Take the lines from the beginning of the data below through the line holding "R = math.radians" and return exactly those.

--- BEGIN GIVEN DATA ---

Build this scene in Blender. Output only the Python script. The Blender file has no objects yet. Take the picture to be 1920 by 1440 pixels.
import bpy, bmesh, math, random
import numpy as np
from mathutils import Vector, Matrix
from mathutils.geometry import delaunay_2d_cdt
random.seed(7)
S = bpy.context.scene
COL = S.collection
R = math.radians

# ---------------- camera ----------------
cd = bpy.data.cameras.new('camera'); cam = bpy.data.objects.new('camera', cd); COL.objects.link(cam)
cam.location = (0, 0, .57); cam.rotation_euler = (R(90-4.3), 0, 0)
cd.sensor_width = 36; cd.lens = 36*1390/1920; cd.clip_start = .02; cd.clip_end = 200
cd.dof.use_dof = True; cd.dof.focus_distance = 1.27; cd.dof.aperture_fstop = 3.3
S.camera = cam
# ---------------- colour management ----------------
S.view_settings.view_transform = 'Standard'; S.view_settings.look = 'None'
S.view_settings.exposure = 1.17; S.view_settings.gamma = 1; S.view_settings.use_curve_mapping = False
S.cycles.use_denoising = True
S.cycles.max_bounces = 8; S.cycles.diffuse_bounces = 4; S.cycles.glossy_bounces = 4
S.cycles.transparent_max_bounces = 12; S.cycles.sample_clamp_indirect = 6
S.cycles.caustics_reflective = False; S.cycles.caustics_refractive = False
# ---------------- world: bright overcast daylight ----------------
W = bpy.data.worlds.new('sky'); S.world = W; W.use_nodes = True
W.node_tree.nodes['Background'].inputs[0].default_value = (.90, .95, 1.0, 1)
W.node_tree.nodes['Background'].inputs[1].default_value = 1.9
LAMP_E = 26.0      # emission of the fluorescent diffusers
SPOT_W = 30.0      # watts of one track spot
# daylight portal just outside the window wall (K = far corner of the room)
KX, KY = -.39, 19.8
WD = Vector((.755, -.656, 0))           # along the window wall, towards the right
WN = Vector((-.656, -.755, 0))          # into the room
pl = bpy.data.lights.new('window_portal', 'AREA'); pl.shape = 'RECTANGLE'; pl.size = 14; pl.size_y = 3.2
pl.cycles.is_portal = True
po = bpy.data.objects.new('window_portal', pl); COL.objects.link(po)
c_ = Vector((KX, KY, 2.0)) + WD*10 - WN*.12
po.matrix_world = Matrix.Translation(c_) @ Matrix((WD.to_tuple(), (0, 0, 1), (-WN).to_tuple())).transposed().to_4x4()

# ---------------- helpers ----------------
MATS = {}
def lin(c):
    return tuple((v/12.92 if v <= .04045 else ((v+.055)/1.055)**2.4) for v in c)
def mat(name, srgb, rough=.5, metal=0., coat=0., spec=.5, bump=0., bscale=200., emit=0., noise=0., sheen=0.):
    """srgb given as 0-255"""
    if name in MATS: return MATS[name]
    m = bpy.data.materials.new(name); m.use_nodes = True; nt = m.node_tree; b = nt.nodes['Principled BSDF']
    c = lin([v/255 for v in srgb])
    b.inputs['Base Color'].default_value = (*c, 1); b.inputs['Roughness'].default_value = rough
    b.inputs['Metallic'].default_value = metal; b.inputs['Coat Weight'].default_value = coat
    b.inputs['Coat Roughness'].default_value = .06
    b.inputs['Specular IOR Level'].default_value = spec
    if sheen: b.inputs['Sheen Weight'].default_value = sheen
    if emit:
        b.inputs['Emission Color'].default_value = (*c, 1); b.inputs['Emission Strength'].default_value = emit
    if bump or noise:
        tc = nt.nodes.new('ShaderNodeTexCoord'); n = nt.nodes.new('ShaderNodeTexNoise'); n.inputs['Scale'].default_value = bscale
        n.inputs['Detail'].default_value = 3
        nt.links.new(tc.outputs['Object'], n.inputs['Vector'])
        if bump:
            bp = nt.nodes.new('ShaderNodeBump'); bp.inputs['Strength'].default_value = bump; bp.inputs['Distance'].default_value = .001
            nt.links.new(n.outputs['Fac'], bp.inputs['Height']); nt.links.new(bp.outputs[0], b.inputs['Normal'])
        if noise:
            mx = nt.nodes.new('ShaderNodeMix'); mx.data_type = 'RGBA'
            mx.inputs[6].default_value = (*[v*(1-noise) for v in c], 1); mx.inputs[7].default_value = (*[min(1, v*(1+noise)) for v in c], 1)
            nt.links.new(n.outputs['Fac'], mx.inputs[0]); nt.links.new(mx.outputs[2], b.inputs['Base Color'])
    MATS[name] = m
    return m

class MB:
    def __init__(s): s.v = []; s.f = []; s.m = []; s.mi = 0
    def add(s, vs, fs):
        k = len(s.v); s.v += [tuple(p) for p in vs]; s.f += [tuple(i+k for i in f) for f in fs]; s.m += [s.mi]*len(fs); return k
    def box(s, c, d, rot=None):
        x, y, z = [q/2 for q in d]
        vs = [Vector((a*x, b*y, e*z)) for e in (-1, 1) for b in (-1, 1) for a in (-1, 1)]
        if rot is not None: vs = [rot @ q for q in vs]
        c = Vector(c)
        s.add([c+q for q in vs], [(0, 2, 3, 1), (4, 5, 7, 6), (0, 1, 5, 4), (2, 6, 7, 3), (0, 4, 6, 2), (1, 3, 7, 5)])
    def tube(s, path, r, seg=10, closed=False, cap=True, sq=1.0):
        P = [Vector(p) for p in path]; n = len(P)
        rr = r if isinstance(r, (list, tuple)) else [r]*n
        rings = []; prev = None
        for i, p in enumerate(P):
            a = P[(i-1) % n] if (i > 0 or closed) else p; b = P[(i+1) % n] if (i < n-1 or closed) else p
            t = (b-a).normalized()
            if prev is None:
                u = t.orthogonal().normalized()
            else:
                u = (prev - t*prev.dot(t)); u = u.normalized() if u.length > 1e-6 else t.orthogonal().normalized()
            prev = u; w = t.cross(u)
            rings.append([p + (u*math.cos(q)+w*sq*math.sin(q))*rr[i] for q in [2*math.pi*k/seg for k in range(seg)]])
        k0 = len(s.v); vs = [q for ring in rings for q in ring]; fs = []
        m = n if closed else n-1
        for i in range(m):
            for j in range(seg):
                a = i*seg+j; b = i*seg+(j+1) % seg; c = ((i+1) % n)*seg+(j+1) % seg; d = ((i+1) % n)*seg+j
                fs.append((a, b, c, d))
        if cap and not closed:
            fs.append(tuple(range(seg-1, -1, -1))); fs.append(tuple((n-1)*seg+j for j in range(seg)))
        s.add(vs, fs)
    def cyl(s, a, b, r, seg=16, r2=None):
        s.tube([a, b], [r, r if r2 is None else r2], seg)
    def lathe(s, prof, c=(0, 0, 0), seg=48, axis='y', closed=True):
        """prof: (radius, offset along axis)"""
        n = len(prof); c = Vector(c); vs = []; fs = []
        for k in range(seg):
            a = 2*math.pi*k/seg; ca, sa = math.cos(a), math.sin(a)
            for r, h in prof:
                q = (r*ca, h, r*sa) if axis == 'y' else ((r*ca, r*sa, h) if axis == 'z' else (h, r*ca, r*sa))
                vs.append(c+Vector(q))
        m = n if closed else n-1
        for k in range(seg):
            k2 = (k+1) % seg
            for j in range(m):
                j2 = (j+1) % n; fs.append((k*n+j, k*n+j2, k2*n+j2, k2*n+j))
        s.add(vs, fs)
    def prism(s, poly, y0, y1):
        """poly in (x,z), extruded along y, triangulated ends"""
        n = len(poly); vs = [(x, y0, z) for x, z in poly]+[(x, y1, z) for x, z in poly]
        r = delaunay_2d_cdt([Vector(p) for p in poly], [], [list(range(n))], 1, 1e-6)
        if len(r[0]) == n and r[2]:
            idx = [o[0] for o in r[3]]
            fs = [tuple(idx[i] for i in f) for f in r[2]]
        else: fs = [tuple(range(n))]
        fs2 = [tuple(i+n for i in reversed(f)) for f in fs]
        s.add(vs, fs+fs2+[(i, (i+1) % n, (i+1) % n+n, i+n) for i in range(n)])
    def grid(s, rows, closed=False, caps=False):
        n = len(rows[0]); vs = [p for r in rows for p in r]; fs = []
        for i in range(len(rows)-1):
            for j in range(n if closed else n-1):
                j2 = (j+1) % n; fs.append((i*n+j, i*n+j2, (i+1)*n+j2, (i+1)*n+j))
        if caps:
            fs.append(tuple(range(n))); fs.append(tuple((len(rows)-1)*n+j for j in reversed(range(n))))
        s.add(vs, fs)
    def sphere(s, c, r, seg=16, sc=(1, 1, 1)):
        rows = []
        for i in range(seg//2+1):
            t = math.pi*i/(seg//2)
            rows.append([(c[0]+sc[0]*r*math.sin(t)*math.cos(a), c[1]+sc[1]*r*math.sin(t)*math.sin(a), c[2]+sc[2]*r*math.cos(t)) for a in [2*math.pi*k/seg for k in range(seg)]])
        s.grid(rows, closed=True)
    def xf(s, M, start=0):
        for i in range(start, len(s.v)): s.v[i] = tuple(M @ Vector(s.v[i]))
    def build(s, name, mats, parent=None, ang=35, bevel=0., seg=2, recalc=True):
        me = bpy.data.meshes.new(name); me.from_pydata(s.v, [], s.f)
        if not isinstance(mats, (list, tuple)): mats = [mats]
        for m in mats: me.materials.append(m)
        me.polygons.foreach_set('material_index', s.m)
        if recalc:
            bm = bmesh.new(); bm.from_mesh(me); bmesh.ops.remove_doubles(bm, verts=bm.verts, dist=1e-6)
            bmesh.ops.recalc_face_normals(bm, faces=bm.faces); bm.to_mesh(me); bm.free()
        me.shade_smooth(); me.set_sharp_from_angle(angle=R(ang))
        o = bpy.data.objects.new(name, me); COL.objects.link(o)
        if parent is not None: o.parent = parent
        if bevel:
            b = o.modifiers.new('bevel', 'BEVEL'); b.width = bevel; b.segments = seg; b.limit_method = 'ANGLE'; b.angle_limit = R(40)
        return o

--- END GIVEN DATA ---

> _SOLUTION TO THE PROBLEM_:
Build this scene in Blender. Output only the Python script. The Blender file has no objects yet. Take the picture to be 1920 by 1440 pixels.
import bpy, bmesh, math, random
import numpy as np
from mathutils import Vector, Matrix
from mathutils.geometry import delaunay_2d_cdt
random.seed(7)
S = bpy.context.scene
COL = S.collection
R = math.radians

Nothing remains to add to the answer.